In Spring Boot: spring.kafka.producer.request-timeout-ms

This setting controls how long the Kafka producer will wait to receive a response from the broker after sending a single request.

  • Default Value: 30000 milliseconds (30 seconds)
  • Purpose: If the producer does not receive a response from the Kafka broker within this time, the request is considered failed.
  • Distinction from delivery.timeout.ms:
    • request.timeout.ms applies to a single request-response cycle.
    • delivery.timeout.ms applies to the entire process, including retries and all attempts to send the message successfully.
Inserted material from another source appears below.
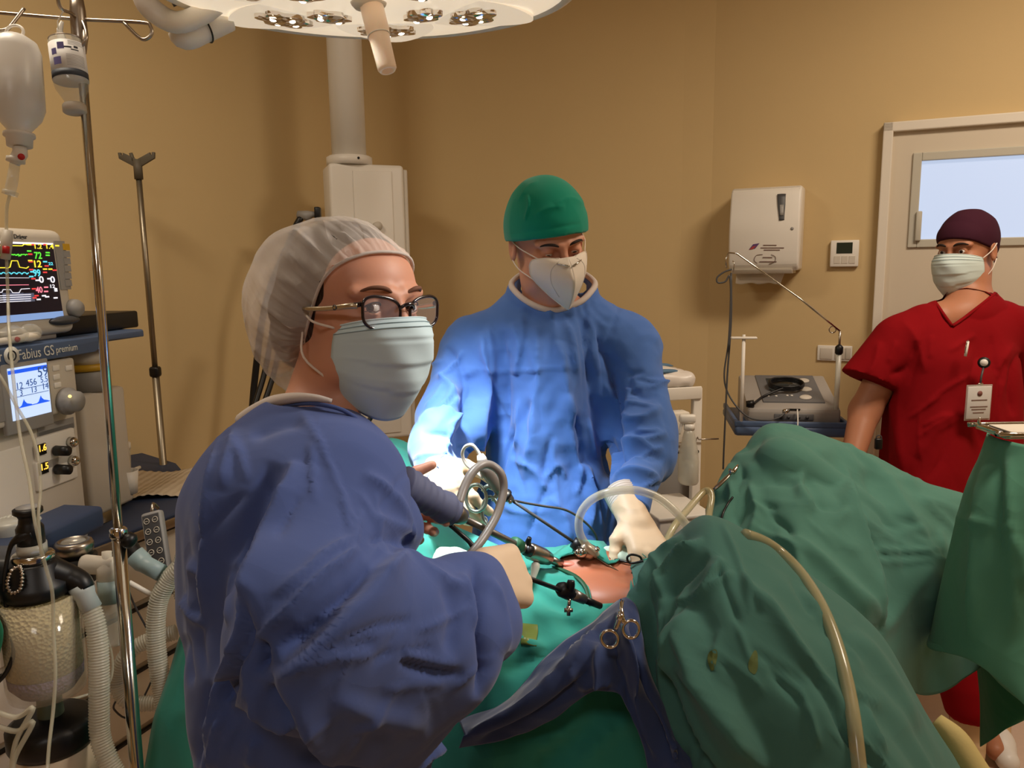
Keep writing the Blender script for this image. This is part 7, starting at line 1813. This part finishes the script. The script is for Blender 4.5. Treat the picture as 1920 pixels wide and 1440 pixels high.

Practical Configuration Example

Here’s how you can configure your Kafka producer in a Spring Boot or plain Java application:

# Send the message immediately, no delay
linger.ms=0

# Max time the producer waits for broker response
request.timeout.ms=30000

# Total max time for the whole send operation including retries
delivery.timeout.ms=60000

In this case:

  • The Kafka producer sends messages immediately.
  • It will wait up to 30 seconds to get a response from a broker for each individual request.
  • It allows up to 60 seconds overall for message delivery, which includes retries and response waits.

Best Practices

Here are a few best practices to consider:

  • Keep delivery.timeout.ms high enough to accommodate network latency, broker delays, and restarts.
  • Use batching (linger.ms > 0) if your application sends many small messages and you want to increase throughput.
  • Ensure proper broker configuration like replication factor and min.insync.replicas to make full use of these producer settings.

Summary of Configuration Relationships

Let’s summarize how these configurations relate:

  • linger.ms determines how long the producer will wait before sending a batch.
  • request.timeout.ms sets how long the producer waits for a response for each request.
  • delivery.timeout.ms controls the total duration allowed for sending the message, including retries and broker acknowledgements.